## start Material

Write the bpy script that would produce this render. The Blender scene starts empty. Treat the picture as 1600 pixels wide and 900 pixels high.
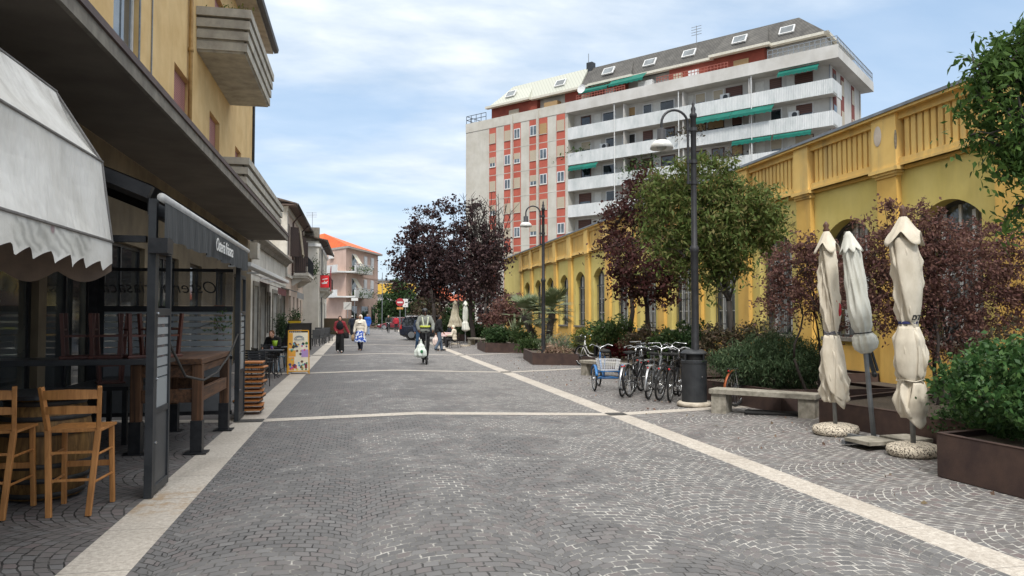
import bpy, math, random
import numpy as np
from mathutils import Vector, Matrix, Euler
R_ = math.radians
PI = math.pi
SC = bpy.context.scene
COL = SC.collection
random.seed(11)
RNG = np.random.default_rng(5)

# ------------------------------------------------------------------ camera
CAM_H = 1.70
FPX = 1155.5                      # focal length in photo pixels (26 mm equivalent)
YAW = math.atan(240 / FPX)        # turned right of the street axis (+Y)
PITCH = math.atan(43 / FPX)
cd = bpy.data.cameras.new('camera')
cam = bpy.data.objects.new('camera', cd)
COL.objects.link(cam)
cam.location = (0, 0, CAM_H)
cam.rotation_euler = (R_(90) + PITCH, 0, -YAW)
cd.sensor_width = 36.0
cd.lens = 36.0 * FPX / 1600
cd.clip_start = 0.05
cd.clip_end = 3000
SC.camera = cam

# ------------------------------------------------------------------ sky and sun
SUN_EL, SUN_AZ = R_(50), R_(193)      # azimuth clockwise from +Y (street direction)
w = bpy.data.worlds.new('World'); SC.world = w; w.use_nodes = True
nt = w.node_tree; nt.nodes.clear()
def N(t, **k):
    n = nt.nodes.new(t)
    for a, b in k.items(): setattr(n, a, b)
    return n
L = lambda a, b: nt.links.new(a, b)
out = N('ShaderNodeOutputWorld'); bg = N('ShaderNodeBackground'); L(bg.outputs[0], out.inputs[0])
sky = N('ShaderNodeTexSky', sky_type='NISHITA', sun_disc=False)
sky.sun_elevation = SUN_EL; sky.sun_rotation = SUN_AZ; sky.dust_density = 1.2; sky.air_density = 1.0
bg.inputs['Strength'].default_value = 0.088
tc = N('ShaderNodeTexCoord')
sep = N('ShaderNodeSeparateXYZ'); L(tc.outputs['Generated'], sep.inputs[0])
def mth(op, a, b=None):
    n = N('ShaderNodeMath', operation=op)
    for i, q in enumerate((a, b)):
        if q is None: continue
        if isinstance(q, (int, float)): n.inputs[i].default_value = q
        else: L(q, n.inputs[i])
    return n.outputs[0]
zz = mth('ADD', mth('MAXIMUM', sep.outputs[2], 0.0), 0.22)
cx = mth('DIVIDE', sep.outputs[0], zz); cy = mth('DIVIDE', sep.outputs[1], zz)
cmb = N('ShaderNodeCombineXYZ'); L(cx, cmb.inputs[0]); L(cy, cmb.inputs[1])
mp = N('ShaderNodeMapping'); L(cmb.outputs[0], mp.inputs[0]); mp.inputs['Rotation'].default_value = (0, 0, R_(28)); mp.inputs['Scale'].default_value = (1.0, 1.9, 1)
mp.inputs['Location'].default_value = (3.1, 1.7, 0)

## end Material

(What you need to do):
Gather up the lines that contain the word "pixels".

(The reply):
Write the bpy script that would produce this render. The Blender scene starts empty. Treat the picture as 1600 pixels wide and 900 pixels high.
FPX = 1155.5                      # focal length in photo pixels (26 mm equivalent)